Pemalang, Jawa Tengah - Kebebasan pers kembali tercoreng di ruang publik. Insiden pengusiran sejumlah wartawan dari Media Cetak Online Beritabersatu.com, Wartanasional.com, dan Wartajavaindo.com saat meliput konser musik di Terminal Induk Pemalang, menuai kecaman keras dari Ketua Umum Gabungan Media Online Cetak Ternama (GMOCT), Agung Sulistio. Ia menyebut tindakan tersebut sebagai bentuk pembungkaman informasi dan pelanggaran serius terhadap Undang-Undang Nomor 40 Tahun 1999 tentang Pers.
Agung Sulistio menegaskan bahwa jurnalis yang hadir di lokasi telah menunjukkan identitas resmi dan menjalankan tugas sesuai Kode Etik Jurnalistik Persatuan Wartawan Indonesia (KIP). Namun, mereka justru diusir tanpa alasan jelas oleh pihak penyelenggara. “Ini pelecehan terhadap profesi wartawan dan penghinaan terhadap amanat undang-undang. Wartawan datang bukan untuk bersenang-senang, tapi untuk menjalankan fungsi sosialnya: menyampaikan informasi kepada publik,” tegas Agung dengan nada tinggi.
Ketua Umum GMOCT itu menilai, tindakan tersebut mencerminkan minimnya pemahaman hukum dan penghormatan terhadap kebebasan pers di daerah. Ia menekankan bahwa kebebasan pers adalah hak konstitusional yang dijamin Pasal 4 ayat (2) dan (3) UU Pers, yang menegaskan bahwa pers nasional bebas dari segala bentuk penyensoran, pembredelan, atau pelarangan peliputan. “Ketika wartawan dihalang-halangi, yang dirampas bukan hanya hak mereka, tapi hak rakyat untuk tahu,” ujarnya dengan tegas.
Sementara itu, praktisi hukum dan akademisi dari Law Office Putra Pratama & Partners, Imam Subiyanto, S.H., M.H., CPM, menegaskan bahwa tindakan pengusiran terhadap wartawan termasuk delik pidana sebagaimana diatur dalam Pasal 18 ayat (1) UU Nomor 40 Tahun 1999 tentang Pers. “Siapa pun yang dengan sengaja menghambat atau menghalangi kerja jurnalistik dapat dipidana penjara dua tahun atau denda hingga Rp500 juta. Ini pelanggaran nyata terhadap kebebasan pers,” tegas Imam.

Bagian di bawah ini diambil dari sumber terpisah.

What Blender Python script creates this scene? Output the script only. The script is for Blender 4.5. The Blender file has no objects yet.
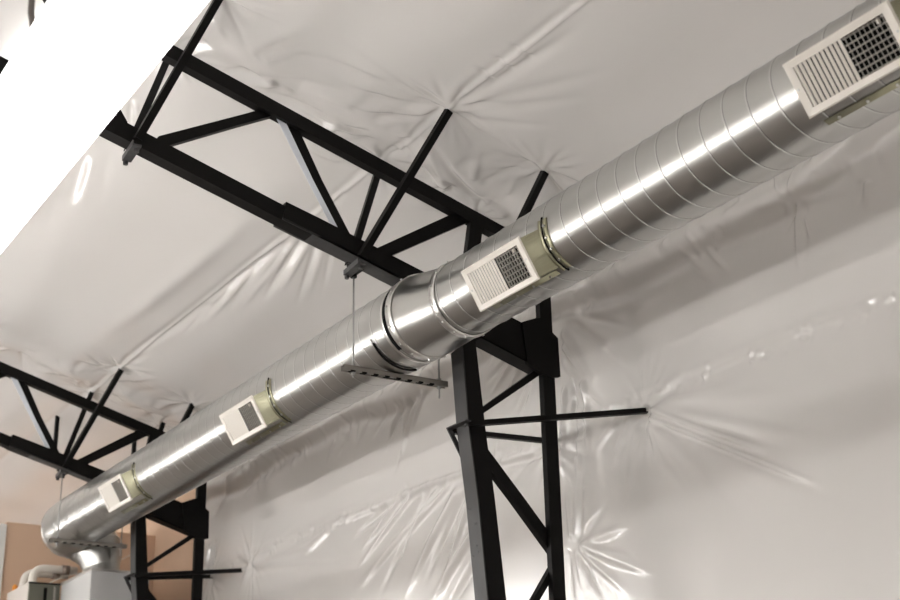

Agung Sulistio mendesak Pemerintah Kabupaten Pemalang, aparat penegak hukum, serta panitia penyelenggara konser untuk segera memberikan klarifikasi dan permintaan maaf terbuka kepada tiga media cetak online yang diusir. “Penyelenggara acara publik wajib menjamin akses informasi yang adil bagi seluruh jurnalis. Jangan sampai ruang publik berubah menjadi ruang pembungkaman,” ujarnya. GMOCT juga menyerukan agar pemerintah daerah mengevaluasi izin kegiatan agar kasus serupa tidak terulang.
Lebih jauh, GMOCT bersama Law Office Putra Pratama & Partners mendorong seluruh organisasi pers di Indonesia untuk mendokumentasikan dan melaporkan setiap bentuk penghalangan peliputan ke Dewan Pers dan Komisi Informasi Publik (KIP). Hal ini, kata Agung, penting untuk memastikan penegakan hukum berjalan konsisten dan kebebasan pers tetap terlindungi. “Kami tidak akan membiarkan kebebasan pers dipermainkan oleh kepentingan tertentu. Pers harus berdiri tegak di atas kebenaran,” ujarnya tegas.
Kasus pengusiran wartawan di Pemalang ini menjadi peringatan keras bagi seluruh pihak bahwa kebebasan pers tidak boleh dianggap remeh. Pers adalah pilar keempat demokrasi yang berfungsi menjaga transparansi dan akuntabilitas publik. “Jika pilar ini diruntuhkan oleh arogansi dan ketidaktahuan, maka demokrasi kita perlahan akan lumpuh. GMOCT berdiri di garis depan untuk membela kehormatan jurnalis dan memastikan hukum berjalan tanpa pandang bulu,” tutup Agung Sulistio, Ketua Umum GMOCT, dengan penuh ketegasan.